The snowy owl that defied logic last winter, when he rarely strayed beyond a mile radius after settling in the city of Ramsey, has again befuddled experts by flying north beyond the range where he can be tracked.

Of 22 snowy owls across North America wearing transmitters, none appears to have flown as far away as Ramsey. He was the only snowy owl being tracked by Project SNOWstorm — a nonprofit initiative to better understand and conserve these brilliantly white raptors — to settle in the suburbs. And, as of early July, he was the only one to fly far beyond tracking cell towers in northern Canada.

"A fascinating bird, the consummate homebody that rarely budged," said Scott Weidensaul, an owl researcher and co-founder of Project SNOWstorm in Pennsylvania.

"There's a possibility that some of these birds aren't going to make it," Weidensaul said. "If I had to bet on any of these birds, I'd bet on Ramsey."

There apparently are a lot of people rooting for Ramsey, who delighted bird watchers in Anoka County in February and early March as he hovered around the mostly vacant 400-acre COR development area in Ramsey, along Hwy. 10.

Other snowy owls like flat, open, treeless areas that look like Arctic tundra, Weidensaul said. But Ramsey, who just turned a year old, spent hours on roofs of buildings, on light standards and, after dark, on road signs.

Ramsey's odyssey

Nobody can be certain of Ramsey's current whereabouts. Other snowy owls wearing transmitters were slow to leave their winter homes. In late April, one named Kewaunee was still in Green Bay, Wis. When another bird, Oswegatchie, finally left his hideaway north of the St. Lawrence River valley, he didn't go far — 82 miles — before looping back and eventually settling in farmland in eastern Ontario.
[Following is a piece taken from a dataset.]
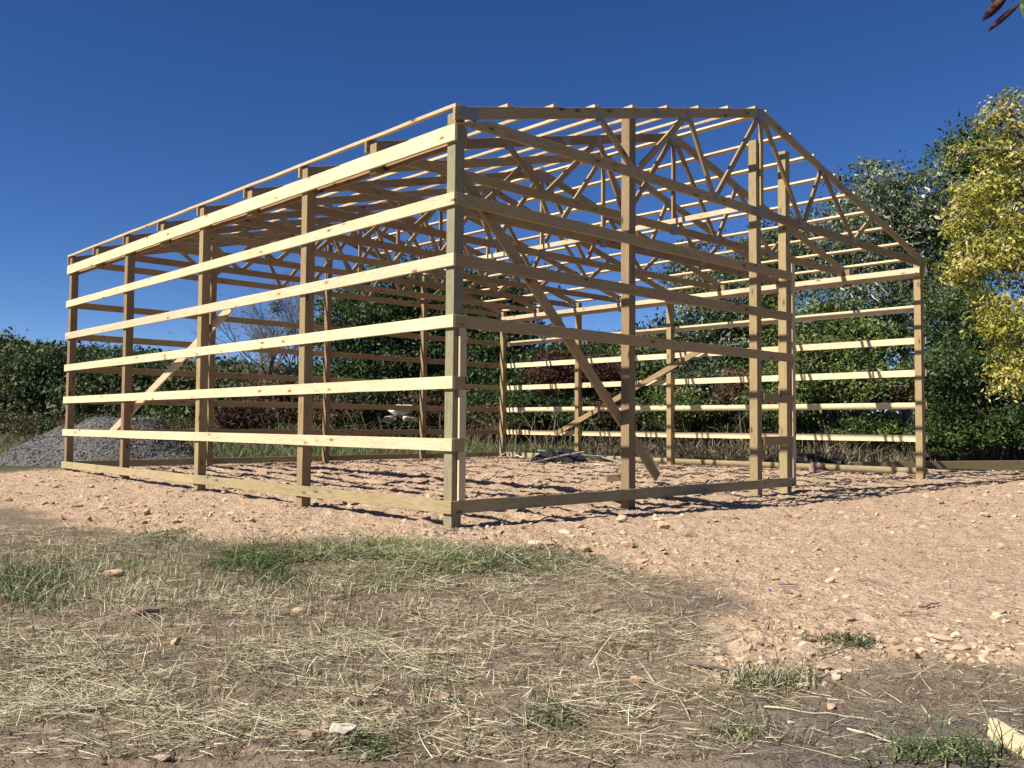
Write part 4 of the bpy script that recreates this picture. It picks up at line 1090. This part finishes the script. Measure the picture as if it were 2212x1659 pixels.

But not our Minnesota snowy owl. Ramsey the bird left Ramsey the city on March 12, Weidensaul said. After that he could be seen flying through North Dakota and briefly settling in Ramsey County, N.D. — seriously — just west of Grand Forks.

He was tracked flying across Manitoba's southwest corner at speeds up to 55 miles per hour. The bird that trackers say was infatuated with a hotel pool while in Minnesota made a brief appearance in Binscarth, Manitoba, which, Weidensaul observes, is noted for "the largest outdoor swimming pool on the Yellowhead Highway."

Cell coverage in Manitoba is spotty, and Ramsey missed a check-in on April 23. But his transmitter phoned in three days later from Saskatchewan.

Ramsey had traded his suburban past for the ice of Silver Lake, near tiny Tufnell, Saskatchewan (population 10). That was on April 26. Ramsey has not been heard from since.

At that point, he'd flown 337 miles in six days. Farther west of Saskatchewan, there are cell towers in Alberta. But because Ramsey's signal could no longer be found, Weidensaul is convinced that he flew north, possibly to the Arctic, where he could be experiencing nearly 24 hours of daylight and feeding on ducks.

Looking ahead

Eventually, Weidensaul should know where Ramsey has been. The transmitter within his tiny harness can store more than six years of data.

Frank Nicoletti, the banding director of the Hawk Ridge Bird Observatory in Duluth, fitted Ramsey with a $3,000, 40-gram harness transmitter in December. He thinks the snowy owl whose yellow eyes burn brightly against a pearl complexion is "doing exactly what it should be doing."

"It got through its first winter, which is often when they die," Nicoletti said of Ramsey. "It will be fascinating when it comes back this fall and the information is downloaded" from the transmitter.

Weidensaul isn't sure that Ramsey, who may have been born in northern Quebec, will return to Minnesota.

"I suspect the odds are very poor," he said. "Everything we've learned about snowy owls points out that they're nomadic.

"I would be surprised if Ramsey came back to Minnesota, or that part of Minnesota. But never say never. This is Ramsey we're talking about."